The Songbooks return in November in Stacey Mastrian‘s show “Voicing Cage” at the Henry with Stephen F. Lilly (both are members of Washington, D.C.’s Bay Players Experimental Music Collective). An intrepid soprano, Mastrian recently told me that she relishes the scope that Cage’s music offers. “Although there are definite parameters [in Cage’s scores],” she says, “you never quite know how someone will interpret the specific things that are there.

“Most of my training has been [to] learn to do a piece a specific way, [to] get so you can produce it this way all the time . . . With Cage, I feel like there’s more opportunity for play. You just have to trust whatever is going to come out at the moment.” Plus there’s the pleasure of stepping off the Verdi/Puccini career treadmill: “[When] 50,000 people do the same opera aria, it’s nice to be able to offer something to people that can leave a lasting impression in a way that other pieces might not be able to—and you get to explore so many aspects of your voice and of your personality.”

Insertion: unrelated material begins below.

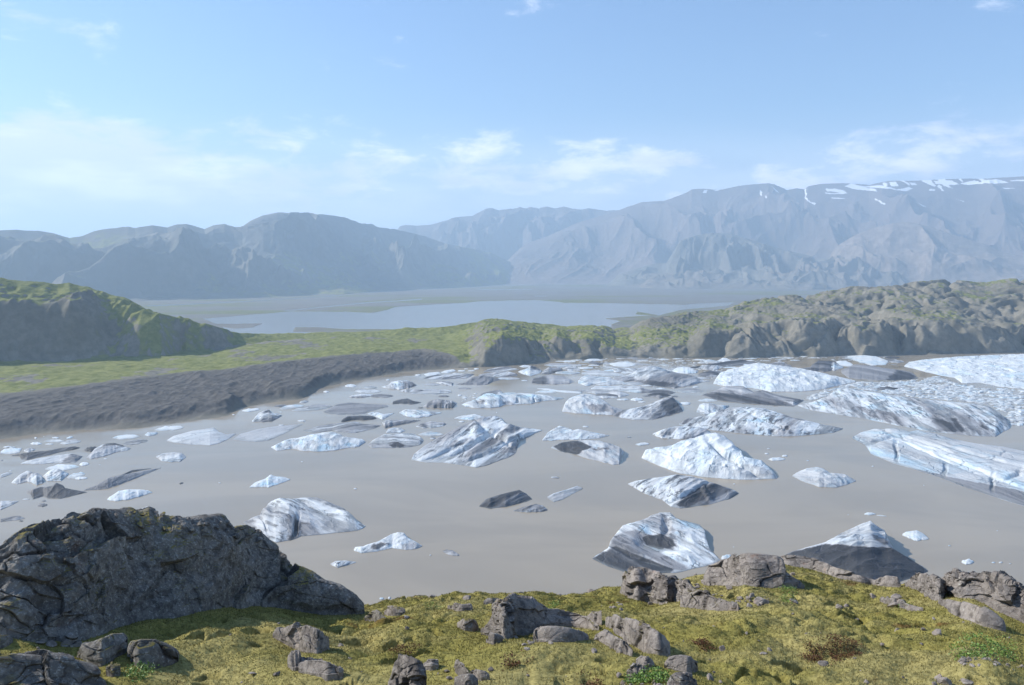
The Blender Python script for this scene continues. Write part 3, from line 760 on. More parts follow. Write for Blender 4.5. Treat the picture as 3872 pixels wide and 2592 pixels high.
berg('B', '1150,1140 1220,1115 1310,1092 1360,1105 1390,1135', '1150,1142 1250,1153 1340,1148 1390,1138', 'G', 'small striped grey iceberg below the dark wedge', c=0.5, ang=20)
berg('B', '1385,1045 1430,1020 1530,990 1590,970 1630,985', '1385,1052 1430,1083 1490,1065 1560,1025 1630,990', 'L', 'narrow pale slab of ice right of the dark wedge', c=0.8, ang=18, stripe=0.55, tone=0.18)
lens('B', 1408, 1472, 905, 922, 'G', 'tiny grey ice fragment north of the narrow pale slab', tilt=-0.05)
lens('B', 670, 790, 1406, 1446, 'D', 'small dark sliver of ice beside the lone white hump', tilt=-0.24)
lens('B', 583, 597, 1437, 1449, 'W', 'tiny white ice crumb left of the small dark sliver')
berg('A', '2250,1500 2290,1480 2360,1478 2430,1488', '2250,1508 2300,1530 2360,1515 2430,1490', 'G', 'small grey-striped ice piece between rock dome and lone white hump', ang=22)
berg('A', '1697,980 1740,945 1810,920 1845,892 1880,905 1940,910 1980,925', '1697,983 1760,978 1830,982 1900,960 1980,928', 'W', 'small pointed pale blue iceberg alone in the left open water', c=0.55, ang=25, blue=0.9)
berg('A', '1060,770 1110,748 1190,740 1240,745 1268,775', '1060,774 1100,800 1170,812 1230,805 1268,778', 'L', 'small smooth white lump of ice below the flat pale slab at left', c=0.6, ang=0)
berg('X', '1575,1135 1620,1090 1690,1050 1750,1005 1900,978 2100,985 2180,995 2255,1025', '1575,1138 1700,1158 1780,1155 1900,1135 2050,1100 2255,1028', 'W', 'white iceberg with a blue hollow, just above the left rock dome', c=0.5, ang=15, dark=[('1880,1100 1900,1060 1960,1025 2040,1020 2040,1060 1950,1085', 0.10)], blue=0.6)
berg('X', '1230,995 1440,910 1620,805 1800,772 1900,750 2383,659', '1230,998 1450,990 1600,970 1800,900 2000,820 2200,740 2383,663', 'G', 'long thin grey iceberg tapering up to a sharp right end', c=0.45, p=1.3, ang=22, tone=0.42, stripe=0.5)
berg('X', '1600,812 1800,765 1950,695 2100,680 2240,668', '1600,818 1800,790 1950,730 2100,700 2240,674', 'G', 'thin grey ice blade behind the long tapering iceberg', c=0.5, ang=14, tone=0.45)
berg('X', '395,1020 440,990 600,945 670,950 770,930 835,880 930,920 965,960 1080,985 1290,1022', '395,1028 450,1055 490,1128 560,1110 640,1085 700,1118 900,1122 1100,1070 1290,1026', 'D', 'dark grey iceberg with a raised hump and a low right tail, at left', c=0.5, p=1.4, ang=20, tone=0.60, stripe=0.35, rough=0.7)
lens('X', 545, 707, 1183, 1247, 'D', 'small dark ice lump in the water below the dark humped iceberg', tilt=0.1)
lens('X', 600, 692, 1138, 1168, 'D', 'tiny dark ice lump touching the foot of the dark humped iceberg')
berg('X', '165,885 210,835 300,760 400,705 440,710 500,735 560,740 620,780 660,860', '165,890 260,905 400,872 480,890 540,925 620,897 660,865', 'L', 'blue-white jagged iceberg at far left, left one of a touching pair', c=0.5, ang=18)
berg('X', '620,800 720,710 800,680 870,680 940,710 1020,750', '620,810 690,860 800,865 900,866 950,822 1020,753', 'L', 'rounded blue-striped iceberg at far left, right one of a touching pair', c=0.55, ang=14, stripe=0.8)
lens('X', 655, 1180, 606, 712, 'W', 'flat white ice sheet behind the blue-striped rounded iceberg', tilt=0.08, c=0.85)
lens('X', 1165, 1320, 578, 640, 'W', 'small white triangular floe off the flat white sheet at left', tilt=0.1)
lens('X', 985, 1262, 725, 830, 'L', 'flat bluish floe right of the blue-striped rounded iceberg', tilt=0.2, c=0.85)
lens('X', 1095, 1300, 790, 842, 'W', 'narrow white floe with a small block on its left end', tilt=0.06)
berg('X', '160,485 300,455 480,430 700,410 900,370 1100,345 1190,365', '160,490 290,492 310,540 400,550 520,515 700,480 900,430 1100,395 1190,368', 'D', 'long low black-grey iceberg near the left shore', c=0.5, ang=12, tone=0.62)
berg('X', '300,600 400,560 500,540 700,500 930,470 1050,450 1225,490', '300,606 500,610 700,604 900,592 1110,590 1170,545 1225,493', 'G', 'low grey iceberg with rubble on its right end, near the left shore', c=0.6, ang=6, stripe=0.3, dark=[('900,592 1050,460 1230,490 1110,592', 0.3)])
berg('X', '1275,515 1360,430 1400,380 1520,320 1580,305 1690,295 1800,325 1880,360 1935,375', '1275,520 1360,540 1450,515 1600,480 1750,425 1880,412 1935,378', 'L', 'pale domed iceberg edged with a black grit ridge along its top', c=0.55, ang=16, dark=[('1500,335 1540,300 1690,290 1860,345 1800,345 1690,318 1560,325', 0.7)])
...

Boston pianist Stephen Drury, also a Cage devotee, will play his Concerto for Prepared Piano and Orchestra (1950–51) with the Seattle Modern Orchestra in November. Growing up in Spokane, Drury told me, he discovered Cage’s music early. In seventh grade, he picked up a new-music history textbook at his piano teacher’s home; its description of 4’33” captivated him—and led eventually to working with the composer. To know the man, he says, was to have your assumptions upended. “The only thing I’ve really learned for sure about Cage,” Drury explains, “is that as soon as you think you know something, he would explain that no, that wasn’t quite it. Everyone who knows ‘the way it should go’ is wrong.”

Drury elaborates: “There’s such a world of listening available; [Cage] has such a way of letting you discover how to listen, in a way that a composer who tells you exactly what to listen to doesn’t give you room for. This [concerto] in particular is such a pivotal piece—he just started to use chance operations in a very basic way . . . you really feel him teetering on the cliff. [In] the big, big silences in the last movement, you can see the silent piece coming up.”

Surrounding the sonic toy box that is the prepared piano with an equally varied one-of-everything chamber orchestra, Cage allows a constellation of color to coalesce out of the randomly selected individual sounds—beguiling the ear in a way Drury takes pains to emphasize: “And it’s also just gorgeous. It’s so pretty to listen to.”